Dataset rows:
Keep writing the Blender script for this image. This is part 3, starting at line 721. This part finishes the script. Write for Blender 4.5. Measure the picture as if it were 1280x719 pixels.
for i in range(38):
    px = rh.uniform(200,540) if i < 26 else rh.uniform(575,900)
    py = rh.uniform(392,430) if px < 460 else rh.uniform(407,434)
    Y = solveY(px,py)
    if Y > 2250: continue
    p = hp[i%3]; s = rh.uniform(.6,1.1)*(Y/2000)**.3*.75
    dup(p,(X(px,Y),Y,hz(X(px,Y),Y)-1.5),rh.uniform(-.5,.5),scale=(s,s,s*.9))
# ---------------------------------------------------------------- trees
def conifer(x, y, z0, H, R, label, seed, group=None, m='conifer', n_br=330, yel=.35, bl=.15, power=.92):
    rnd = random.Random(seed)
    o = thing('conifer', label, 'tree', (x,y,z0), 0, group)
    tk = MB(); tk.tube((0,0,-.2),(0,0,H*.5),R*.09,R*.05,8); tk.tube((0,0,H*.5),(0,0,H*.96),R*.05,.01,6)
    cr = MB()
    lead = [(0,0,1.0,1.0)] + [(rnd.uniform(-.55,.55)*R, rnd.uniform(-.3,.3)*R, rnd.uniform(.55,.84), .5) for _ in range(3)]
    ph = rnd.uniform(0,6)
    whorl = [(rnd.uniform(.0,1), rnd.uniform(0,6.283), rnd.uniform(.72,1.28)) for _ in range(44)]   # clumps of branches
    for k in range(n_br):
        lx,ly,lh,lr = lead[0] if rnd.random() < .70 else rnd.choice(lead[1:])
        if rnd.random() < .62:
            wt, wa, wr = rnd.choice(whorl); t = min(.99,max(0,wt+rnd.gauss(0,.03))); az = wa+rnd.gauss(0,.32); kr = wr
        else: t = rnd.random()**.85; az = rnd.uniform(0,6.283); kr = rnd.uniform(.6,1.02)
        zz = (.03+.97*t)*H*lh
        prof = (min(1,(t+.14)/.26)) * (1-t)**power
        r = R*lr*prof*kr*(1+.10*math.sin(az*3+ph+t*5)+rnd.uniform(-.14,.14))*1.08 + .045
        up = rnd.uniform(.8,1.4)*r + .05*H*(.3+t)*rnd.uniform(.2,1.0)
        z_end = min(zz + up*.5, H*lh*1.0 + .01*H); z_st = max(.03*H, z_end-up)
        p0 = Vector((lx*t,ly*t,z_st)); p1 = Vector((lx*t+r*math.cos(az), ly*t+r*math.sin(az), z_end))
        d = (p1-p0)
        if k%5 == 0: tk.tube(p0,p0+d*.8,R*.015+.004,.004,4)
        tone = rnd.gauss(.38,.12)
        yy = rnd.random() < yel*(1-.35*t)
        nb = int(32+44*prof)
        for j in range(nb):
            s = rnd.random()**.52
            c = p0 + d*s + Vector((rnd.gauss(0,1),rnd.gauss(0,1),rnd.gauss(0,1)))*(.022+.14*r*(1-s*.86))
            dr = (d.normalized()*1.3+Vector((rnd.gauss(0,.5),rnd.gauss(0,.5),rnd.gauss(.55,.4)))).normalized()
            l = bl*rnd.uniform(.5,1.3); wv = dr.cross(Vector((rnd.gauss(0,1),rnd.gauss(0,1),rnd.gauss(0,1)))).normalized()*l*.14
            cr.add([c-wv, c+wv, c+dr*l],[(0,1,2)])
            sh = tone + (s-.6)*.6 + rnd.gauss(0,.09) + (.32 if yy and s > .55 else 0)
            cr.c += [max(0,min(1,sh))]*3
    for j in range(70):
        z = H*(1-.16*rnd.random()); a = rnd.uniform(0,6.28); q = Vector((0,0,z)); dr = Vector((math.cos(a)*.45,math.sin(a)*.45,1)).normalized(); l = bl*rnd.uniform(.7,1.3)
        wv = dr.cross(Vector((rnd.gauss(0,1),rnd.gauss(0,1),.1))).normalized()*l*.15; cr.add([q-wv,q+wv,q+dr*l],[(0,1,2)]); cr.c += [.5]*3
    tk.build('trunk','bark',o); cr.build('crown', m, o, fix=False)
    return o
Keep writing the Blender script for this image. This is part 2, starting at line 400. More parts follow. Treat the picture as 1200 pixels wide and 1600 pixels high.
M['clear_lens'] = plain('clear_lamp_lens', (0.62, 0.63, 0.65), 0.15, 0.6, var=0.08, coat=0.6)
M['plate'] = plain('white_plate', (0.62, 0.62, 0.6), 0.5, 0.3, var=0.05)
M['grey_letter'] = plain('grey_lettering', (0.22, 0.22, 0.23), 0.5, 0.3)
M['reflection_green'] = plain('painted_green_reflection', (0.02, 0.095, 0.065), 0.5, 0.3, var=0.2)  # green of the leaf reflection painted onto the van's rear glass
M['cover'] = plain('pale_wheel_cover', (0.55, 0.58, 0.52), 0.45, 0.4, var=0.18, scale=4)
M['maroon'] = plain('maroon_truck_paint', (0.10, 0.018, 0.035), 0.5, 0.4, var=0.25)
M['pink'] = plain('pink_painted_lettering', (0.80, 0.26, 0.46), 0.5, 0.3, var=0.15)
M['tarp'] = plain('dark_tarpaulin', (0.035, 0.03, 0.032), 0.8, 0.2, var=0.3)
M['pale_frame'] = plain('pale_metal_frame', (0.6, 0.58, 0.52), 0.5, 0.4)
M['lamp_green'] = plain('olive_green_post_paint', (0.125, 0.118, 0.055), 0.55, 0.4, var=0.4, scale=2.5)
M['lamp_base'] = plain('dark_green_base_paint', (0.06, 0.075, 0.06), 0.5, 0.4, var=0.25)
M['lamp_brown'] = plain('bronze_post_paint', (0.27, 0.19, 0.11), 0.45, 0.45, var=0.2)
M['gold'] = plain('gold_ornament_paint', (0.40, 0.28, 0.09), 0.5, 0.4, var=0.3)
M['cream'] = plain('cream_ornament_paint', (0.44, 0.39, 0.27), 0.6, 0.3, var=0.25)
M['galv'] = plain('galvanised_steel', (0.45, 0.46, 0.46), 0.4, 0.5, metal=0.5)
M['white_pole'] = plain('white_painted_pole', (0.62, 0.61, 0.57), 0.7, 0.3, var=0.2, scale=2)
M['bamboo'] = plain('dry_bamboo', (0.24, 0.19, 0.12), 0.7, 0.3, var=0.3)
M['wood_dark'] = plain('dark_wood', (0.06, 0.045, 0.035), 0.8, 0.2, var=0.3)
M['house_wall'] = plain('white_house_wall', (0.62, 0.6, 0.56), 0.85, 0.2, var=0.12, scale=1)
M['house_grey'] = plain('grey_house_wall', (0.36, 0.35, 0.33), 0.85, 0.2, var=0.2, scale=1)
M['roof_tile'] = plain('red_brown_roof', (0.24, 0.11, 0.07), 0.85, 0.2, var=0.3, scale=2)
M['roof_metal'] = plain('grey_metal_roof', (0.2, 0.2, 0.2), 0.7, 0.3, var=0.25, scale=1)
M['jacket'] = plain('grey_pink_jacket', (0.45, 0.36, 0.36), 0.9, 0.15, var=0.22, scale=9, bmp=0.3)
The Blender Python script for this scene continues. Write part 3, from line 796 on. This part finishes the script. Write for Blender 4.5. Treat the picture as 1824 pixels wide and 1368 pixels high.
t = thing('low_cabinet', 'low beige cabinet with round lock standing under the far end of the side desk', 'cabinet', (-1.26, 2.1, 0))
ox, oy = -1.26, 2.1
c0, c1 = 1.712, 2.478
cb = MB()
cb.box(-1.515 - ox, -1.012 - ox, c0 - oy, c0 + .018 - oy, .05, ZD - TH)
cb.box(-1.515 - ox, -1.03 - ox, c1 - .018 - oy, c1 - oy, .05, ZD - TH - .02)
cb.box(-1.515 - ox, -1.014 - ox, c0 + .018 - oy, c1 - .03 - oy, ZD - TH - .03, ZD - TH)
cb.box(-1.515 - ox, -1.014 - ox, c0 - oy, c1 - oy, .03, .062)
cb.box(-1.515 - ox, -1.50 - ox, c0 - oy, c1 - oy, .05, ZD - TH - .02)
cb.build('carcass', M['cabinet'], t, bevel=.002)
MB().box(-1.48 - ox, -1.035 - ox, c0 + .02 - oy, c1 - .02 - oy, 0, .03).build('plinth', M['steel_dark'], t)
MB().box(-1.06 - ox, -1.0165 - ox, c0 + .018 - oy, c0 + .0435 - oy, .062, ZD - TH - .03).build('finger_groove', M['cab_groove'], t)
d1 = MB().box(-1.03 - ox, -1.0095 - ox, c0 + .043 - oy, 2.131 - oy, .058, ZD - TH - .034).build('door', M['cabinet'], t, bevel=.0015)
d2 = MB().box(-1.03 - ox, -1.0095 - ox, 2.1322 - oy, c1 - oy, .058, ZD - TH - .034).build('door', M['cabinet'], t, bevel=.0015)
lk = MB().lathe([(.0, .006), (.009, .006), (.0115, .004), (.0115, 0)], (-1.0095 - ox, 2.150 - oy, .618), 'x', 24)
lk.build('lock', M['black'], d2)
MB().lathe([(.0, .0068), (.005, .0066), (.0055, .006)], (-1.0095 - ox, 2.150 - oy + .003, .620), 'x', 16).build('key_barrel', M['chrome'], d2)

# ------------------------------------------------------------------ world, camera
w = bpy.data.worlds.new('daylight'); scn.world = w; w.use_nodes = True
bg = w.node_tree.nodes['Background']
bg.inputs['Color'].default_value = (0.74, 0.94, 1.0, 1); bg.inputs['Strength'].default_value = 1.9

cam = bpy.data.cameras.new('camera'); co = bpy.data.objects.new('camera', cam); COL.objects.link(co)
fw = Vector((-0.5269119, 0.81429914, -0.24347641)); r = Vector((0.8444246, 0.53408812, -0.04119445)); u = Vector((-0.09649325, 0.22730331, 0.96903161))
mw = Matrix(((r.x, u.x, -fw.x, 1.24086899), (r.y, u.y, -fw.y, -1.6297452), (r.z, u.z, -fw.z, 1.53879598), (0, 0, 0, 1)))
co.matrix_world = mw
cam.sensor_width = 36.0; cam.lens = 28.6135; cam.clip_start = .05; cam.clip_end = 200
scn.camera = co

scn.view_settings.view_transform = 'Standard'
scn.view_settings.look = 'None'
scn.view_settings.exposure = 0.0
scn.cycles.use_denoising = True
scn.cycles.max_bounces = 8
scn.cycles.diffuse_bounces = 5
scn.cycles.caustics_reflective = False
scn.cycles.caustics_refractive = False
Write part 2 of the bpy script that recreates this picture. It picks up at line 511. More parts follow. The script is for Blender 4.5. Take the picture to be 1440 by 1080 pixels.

Request: Determine the number of lines in the records that include the string "Blender", and respond with that number only.

Answer below: 4